Simone Biles Says She "Doesn't Realise" She's Breaking Records Until Someone Tells Her

KANSAS CITY, MISSOURI - AUGUST 11:  Simone Biles warms up on the uneven bars prior to the Women's Senior competition of the 2019 U.S. Gymnastics Championships at the Sprint Centre on August 11, 2019 in Kansas City, Missouri. (Photo by Jamie Squire/Getty Images)

With all the articles I've written about Simone Biles's greatness, you should know that she is a record-setter by now. In the sport of leotards and moves that only daredevils do, she's arguably the greatest of all time — and her medal count proves it. She has 20 World Championship medals so far, and with 2019 Worlds right around the corner, that number will surely rise. We've even spoken to an international judge who's admitted that, in competition, no one can touch Simone and her scores; they're just that good.

Simone, the first woman in the US to win four gold medals at a single Olympic Games, has two gymnastics skills and counting named after her. They're listed in the the FIG Women's Artistic Gymnastics Code of Points and include "The Biles," one on floor and one on vault. If she lands her now-famous triple-twisting double on floor at the upcoming World Championships this October, it'll be dubbed "The Biles II." It's a J-level skill, which in simple terms means it's the most difficult and highest-point-earning skill in gymnastics right now. We break down the requirements for getting a skill named after you here, but basically, you have to be the first to land the move at Worlds or the Olympics.

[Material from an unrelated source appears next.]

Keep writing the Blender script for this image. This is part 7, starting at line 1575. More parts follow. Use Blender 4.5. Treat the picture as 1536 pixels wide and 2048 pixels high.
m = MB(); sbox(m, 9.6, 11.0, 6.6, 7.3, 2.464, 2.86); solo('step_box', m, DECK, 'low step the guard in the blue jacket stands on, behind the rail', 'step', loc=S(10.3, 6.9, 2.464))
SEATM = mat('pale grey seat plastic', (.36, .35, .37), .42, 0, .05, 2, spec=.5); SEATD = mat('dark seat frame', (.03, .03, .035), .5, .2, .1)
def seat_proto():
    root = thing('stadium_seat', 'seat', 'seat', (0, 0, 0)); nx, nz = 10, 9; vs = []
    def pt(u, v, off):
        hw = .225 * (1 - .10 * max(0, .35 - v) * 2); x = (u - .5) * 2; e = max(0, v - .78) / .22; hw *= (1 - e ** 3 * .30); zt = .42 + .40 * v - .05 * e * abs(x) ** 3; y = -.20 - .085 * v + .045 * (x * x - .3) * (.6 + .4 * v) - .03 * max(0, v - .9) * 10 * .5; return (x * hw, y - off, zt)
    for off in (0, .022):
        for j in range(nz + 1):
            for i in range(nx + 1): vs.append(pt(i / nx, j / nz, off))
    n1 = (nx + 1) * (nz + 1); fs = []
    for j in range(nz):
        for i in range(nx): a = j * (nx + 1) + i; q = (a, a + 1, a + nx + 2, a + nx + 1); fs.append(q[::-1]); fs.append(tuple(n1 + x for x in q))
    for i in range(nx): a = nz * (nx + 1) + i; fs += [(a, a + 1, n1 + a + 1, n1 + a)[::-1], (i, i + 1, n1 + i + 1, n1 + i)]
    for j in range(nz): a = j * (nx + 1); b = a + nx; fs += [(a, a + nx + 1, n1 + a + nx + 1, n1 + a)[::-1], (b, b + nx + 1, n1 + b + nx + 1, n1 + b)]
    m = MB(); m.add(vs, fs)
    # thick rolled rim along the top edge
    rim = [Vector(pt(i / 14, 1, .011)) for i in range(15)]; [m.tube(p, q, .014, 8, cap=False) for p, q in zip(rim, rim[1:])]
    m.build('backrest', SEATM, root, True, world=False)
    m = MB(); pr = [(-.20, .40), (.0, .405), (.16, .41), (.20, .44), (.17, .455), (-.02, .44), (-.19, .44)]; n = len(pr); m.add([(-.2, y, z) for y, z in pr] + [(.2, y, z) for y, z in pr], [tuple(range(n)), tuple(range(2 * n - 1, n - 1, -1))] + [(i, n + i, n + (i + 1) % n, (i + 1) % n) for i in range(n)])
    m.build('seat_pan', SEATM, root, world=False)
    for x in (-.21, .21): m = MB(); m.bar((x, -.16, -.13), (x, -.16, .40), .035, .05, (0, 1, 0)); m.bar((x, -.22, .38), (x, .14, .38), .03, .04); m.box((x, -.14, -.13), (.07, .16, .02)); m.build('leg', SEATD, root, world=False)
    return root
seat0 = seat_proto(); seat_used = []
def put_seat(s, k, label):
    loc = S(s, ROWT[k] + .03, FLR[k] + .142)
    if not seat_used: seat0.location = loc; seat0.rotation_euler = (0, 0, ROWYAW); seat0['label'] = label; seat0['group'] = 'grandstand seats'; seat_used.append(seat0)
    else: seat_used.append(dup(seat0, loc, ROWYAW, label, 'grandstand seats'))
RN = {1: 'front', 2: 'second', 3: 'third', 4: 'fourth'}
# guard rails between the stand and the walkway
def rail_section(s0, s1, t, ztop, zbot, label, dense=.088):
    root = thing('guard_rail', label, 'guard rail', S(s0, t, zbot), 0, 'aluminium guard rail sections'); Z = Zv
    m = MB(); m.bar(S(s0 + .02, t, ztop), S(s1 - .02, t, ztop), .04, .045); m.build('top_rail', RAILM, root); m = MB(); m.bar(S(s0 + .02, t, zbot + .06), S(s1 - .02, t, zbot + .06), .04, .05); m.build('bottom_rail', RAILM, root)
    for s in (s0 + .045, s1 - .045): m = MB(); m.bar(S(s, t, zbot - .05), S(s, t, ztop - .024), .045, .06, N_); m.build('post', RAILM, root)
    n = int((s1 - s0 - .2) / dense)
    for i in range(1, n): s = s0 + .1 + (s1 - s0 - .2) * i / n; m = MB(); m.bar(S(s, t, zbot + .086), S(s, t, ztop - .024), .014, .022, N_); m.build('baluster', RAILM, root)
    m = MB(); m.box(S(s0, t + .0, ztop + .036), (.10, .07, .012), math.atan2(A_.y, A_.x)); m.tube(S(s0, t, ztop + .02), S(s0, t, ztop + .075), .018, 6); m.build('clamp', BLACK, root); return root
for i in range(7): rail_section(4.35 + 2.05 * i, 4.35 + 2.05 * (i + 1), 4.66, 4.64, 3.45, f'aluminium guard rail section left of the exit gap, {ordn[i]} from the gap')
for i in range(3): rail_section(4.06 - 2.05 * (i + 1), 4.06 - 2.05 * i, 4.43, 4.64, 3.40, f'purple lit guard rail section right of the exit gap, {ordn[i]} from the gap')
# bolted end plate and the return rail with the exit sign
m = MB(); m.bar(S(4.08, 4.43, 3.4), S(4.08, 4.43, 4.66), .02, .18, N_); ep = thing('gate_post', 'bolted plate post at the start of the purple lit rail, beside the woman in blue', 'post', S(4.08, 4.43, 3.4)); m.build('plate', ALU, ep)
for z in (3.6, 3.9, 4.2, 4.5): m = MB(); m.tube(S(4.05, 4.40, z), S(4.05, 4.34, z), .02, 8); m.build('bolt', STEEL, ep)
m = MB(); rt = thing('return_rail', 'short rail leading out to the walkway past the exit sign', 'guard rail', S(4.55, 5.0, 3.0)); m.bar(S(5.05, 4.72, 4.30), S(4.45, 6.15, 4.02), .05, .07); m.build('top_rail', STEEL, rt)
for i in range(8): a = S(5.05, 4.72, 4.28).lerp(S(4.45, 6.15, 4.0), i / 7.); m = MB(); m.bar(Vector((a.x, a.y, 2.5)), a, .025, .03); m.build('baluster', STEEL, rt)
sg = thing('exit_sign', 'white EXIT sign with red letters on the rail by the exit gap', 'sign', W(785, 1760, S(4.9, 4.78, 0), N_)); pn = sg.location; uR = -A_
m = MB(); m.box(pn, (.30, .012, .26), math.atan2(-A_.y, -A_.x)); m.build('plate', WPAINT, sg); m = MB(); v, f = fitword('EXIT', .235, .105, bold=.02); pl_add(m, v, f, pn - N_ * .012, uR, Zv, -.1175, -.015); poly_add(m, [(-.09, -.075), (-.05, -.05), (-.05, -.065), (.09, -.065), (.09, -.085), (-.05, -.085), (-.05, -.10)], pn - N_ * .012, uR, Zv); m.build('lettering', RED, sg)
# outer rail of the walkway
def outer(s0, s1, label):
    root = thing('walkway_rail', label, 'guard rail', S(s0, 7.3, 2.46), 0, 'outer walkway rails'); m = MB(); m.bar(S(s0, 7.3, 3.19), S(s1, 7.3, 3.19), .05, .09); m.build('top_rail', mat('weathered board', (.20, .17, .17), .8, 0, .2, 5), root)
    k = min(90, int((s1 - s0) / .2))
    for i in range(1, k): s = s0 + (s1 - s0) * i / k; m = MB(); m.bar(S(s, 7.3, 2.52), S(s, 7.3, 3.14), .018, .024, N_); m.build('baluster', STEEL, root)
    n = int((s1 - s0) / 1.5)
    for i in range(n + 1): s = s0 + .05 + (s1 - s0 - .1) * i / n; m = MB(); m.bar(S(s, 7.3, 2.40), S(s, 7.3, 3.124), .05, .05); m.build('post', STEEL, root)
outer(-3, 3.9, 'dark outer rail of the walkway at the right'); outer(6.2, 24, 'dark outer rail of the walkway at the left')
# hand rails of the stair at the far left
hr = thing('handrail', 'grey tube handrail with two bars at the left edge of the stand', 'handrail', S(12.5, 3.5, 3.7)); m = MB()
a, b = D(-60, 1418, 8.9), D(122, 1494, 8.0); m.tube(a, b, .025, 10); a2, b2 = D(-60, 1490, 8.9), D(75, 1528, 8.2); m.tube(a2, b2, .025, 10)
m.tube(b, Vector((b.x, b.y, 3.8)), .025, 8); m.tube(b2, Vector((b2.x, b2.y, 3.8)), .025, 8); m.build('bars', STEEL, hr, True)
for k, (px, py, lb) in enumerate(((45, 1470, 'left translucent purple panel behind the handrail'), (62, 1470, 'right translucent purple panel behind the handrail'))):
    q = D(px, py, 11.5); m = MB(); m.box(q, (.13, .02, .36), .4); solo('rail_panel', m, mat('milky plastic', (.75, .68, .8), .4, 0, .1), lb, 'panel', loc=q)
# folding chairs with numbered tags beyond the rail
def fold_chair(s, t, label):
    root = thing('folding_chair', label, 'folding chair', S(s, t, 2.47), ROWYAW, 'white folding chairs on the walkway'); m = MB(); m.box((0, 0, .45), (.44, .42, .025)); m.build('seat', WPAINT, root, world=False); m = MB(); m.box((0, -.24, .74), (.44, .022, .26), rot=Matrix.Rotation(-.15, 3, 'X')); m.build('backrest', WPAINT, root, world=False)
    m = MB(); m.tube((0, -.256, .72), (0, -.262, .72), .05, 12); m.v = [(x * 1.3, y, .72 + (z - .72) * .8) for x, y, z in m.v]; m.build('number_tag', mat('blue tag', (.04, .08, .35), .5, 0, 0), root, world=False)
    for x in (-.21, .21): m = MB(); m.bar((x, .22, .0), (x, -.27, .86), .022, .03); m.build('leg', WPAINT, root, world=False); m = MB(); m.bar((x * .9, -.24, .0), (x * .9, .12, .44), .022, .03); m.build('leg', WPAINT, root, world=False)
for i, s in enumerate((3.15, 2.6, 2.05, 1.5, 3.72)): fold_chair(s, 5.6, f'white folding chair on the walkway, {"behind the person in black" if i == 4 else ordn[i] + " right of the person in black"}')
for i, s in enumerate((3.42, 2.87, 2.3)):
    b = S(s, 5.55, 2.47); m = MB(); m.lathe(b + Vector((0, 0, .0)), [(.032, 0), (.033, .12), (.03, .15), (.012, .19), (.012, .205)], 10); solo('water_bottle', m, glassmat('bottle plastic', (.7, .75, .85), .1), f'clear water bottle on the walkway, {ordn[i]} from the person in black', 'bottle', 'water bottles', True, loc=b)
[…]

Aside from The Biles II, Simone, a six-time national all-around winner who has never lost an all-around competition since 2013, is also en route to getting a move on beam named after her: a double-twisting double dismount. But other than that, she probably won't be adding any new skills into her already-difficult performances before the Tokyo Olympics come around. She told POPSUGAR ahead of her partnership with dental alignment company Candid, "Anything that I have in my routines we're trying to solidify to move forward within 2020." Her focus will be keeping her routines consistent on all four events.

"I don't try to get skills named after me," Simone admitted. "It kind of just happens." Despite her long list of accomplishments thus far, the 22-year-old says that she doesn't try to break records, or she isn't aware that she's doing it at the time. "I feel like I don't realise it's record-breaking until someone tells me afterwards, but it'll kind of be cool to have my name in the record books forever." Simone continues to challenge the limits in her sport even if she doesn't actively try to do so — it comes naturally. And by the looks of it, her talent truly knows no bounds.